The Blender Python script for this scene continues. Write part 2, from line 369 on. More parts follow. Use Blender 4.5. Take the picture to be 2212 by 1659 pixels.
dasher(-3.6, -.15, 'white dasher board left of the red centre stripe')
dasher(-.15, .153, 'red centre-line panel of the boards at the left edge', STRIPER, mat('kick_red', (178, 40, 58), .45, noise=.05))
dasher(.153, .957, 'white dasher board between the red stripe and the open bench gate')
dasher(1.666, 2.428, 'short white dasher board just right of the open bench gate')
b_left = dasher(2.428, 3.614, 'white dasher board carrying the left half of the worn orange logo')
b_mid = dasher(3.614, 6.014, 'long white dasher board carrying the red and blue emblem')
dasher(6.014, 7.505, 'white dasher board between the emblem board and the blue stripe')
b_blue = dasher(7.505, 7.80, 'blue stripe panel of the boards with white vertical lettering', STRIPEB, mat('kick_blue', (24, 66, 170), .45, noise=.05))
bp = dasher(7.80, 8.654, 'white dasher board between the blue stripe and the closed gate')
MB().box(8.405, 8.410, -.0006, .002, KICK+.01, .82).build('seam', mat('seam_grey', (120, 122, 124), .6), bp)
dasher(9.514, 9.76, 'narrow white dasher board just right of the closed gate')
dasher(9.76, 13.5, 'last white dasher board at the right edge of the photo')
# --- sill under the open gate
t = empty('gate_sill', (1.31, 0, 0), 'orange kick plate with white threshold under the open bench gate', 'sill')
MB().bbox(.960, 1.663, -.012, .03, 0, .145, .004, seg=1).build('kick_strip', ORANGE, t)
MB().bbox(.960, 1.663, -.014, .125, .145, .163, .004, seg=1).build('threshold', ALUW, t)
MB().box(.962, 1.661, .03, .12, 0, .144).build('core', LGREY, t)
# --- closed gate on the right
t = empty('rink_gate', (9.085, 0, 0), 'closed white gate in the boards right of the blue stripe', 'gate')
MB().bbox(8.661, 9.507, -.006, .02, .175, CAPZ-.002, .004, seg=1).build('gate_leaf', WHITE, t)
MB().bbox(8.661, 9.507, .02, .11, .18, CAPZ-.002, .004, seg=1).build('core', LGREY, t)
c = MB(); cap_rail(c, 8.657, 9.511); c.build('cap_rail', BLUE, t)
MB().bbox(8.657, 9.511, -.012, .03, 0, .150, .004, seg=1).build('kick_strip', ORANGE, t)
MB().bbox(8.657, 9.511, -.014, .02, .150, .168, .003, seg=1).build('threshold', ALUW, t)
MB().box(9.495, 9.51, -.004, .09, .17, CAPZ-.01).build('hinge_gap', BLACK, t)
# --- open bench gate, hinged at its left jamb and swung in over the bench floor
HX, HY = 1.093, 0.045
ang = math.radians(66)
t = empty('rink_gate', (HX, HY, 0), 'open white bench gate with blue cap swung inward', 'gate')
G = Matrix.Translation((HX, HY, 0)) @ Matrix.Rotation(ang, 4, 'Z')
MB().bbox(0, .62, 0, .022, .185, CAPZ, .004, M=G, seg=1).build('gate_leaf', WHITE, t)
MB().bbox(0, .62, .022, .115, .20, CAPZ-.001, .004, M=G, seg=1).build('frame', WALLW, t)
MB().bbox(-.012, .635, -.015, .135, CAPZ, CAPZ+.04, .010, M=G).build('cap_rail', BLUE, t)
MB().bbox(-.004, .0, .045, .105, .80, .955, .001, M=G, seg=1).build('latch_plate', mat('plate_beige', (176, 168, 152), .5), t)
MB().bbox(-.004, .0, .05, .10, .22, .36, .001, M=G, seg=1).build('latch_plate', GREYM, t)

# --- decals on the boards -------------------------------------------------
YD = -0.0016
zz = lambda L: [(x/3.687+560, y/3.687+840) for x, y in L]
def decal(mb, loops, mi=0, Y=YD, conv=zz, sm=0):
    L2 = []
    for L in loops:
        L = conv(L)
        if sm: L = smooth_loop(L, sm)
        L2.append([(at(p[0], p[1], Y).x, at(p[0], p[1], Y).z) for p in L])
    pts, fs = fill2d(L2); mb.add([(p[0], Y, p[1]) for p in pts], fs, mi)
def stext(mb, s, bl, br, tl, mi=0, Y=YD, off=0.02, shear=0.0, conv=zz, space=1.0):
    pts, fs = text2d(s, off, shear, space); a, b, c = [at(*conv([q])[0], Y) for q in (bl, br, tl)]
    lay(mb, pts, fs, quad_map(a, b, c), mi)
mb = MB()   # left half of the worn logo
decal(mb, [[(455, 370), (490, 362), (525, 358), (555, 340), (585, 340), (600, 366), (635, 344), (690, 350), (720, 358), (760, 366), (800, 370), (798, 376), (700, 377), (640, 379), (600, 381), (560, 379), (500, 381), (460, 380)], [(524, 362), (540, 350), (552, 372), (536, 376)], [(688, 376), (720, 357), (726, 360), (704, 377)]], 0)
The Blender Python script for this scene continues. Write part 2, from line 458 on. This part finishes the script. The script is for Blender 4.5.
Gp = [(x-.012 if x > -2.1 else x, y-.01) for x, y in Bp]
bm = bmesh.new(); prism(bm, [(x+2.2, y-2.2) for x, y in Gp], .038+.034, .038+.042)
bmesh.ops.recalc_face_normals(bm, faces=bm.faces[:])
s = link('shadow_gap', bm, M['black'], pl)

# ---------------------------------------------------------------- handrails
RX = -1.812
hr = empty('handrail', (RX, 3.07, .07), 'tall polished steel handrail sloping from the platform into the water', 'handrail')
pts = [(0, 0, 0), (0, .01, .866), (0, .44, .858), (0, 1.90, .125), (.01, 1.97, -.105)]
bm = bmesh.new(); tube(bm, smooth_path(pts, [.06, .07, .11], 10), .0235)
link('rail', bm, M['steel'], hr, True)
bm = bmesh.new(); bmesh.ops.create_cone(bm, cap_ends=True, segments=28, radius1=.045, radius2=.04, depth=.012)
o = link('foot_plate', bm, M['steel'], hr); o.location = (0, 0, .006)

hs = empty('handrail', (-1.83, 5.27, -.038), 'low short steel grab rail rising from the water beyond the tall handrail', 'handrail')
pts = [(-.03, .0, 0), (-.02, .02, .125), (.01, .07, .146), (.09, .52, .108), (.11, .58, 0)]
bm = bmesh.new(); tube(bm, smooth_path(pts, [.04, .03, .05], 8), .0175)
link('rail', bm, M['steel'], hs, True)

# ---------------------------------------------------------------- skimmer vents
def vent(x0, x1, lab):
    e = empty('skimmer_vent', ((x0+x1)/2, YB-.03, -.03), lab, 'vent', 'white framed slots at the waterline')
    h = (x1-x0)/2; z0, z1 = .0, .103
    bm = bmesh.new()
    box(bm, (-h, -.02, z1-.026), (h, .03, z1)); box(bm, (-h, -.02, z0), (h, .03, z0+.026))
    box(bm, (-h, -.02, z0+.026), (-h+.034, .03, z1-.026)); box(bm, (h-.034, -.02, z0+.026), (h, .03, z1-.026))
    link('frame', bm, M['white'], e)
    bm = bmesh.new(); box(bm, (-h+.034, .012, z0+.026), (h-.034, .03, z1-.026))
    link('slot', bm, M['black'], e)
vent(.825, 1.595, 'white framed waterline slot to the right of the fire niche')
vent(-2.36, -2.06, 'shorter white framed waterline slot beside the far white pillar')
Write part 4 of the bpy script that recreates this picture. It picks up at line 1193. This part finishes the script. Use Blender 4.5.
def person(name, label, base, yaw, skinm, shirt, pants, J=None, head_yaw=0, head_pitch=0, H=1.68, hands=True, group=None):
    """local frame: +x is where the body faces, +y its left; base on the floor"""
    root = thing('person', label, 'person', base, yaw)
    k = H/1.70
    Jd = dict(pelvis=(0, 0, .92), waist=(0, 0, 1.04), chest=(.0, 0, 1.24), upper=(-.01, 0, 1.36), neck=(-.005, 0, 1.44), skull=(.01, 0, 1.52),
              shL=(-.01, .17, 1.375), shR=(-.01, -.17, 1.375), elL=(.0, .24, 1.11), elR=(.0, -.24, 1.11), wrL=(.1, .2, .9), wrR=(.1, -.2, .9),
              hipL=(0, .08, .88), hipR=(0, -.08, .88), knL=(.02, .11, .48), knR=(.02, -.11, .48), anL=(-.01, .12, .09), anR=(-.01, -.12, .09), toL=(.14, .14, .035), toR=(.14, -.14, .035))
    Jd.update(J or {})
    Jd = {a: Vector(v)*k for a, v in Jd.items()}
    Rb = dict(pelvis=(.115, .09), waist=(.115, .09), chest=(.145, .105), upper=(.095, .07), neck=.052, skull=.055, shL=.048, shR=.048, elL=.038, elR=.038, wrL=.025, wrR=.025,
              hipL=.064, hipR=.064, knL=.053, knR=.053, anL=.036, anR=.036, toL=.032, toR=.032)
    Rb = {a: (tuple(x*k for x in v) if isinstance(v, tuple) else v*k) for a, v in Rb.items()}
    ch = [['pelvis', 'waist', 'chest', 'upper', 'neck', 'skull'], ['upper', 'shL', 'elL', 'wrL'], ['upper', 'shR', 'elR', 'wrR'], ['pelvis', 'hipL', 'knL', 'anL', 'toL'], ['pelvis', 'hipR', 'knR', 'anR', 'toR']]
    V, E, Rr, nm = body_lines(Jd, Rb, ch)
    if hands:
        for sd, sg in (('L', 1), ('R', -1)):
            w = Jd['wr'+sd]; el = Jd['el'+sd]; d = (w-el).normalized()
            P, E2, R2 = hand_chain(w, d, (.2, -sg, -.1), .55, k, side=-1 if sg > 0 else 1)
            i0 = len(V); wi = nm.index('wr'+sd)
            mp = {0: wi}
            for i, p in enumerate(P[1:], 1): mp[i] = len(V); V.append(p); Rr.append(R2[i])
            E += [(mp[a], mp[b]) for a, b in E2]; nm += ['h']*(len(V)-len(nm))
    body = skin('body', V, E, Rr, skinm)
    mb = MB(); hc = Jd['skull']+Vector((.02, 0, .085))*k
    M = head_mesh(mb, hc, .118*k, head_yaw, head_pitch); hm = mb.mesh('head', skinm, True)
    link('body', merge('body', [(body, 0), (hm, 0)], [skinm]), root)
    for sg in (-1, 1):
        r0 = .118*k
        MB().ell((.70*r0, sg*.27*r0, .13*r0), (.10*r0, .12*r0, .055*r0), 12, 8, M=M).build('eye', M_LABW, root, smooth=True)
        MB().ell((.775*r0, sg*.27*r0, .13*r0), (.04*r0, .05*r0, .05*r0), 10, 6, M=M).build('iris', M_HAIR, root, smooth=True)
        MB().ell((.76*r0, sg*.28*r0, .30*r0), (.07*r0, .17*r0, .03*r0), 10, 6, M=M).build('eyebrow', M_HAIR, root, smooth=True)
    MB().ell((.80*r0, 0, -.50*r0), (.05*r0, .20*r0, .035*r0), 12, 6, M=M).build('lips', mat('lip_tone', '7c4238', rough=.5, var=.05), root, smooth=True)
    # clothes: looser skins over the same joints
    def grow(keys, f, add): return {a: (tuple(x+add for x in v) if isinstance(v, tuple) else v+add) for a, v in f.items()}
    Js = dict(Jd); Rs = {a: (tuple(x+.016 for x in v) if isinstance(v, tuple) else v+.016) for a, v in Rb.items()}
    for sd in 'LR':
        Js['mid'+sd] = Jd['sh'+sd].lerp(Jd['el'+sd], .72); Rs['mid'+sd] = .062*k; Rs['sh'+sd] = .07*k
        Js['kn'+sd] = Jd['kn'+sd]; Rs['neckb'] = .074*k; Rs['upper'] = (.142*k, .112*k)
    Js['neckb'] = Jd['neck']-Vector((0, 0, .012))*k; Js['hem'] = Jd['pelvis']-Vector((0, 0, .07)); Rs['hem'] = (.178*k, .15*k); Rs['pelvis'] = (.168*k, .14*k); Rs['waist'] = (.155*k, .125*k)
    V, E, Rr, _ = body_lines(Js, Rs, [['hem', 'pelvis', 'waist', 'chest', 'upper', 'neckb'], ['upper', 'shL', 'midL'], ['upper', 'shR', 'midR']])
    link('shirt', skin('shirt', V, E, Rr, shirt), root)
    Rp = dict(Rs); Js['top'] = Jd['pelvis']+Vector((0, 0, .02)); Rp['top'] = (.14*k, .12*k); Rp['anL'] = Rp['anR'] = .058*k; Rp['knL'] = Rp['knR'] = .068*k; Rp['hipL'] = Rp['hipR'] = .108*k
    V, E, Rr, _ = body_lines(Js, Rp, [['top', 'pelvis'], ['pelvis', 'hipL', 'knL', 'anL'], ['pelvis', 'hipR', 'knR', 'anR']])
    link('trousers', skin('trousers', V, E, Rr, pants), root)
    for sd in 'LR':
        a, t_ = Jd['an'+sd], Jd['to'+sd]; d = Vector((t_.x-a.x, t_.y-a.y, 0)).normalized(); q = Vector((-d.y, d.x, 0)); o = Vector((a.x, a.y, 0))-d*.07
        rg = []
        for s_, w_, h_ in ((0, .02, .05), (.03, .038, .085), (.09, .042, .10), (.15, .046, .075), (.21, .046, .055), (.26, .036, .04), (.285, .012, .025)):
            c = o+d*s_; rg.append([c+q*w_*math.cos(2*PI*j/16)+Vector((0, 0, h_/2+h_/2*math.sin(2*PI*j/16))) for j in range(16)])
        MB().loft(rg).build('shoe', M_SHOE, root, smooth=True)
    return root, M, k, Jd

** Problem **
Your answer should be only a number: how many lines of the data above contain the string "continues"?

** Result of this task **
2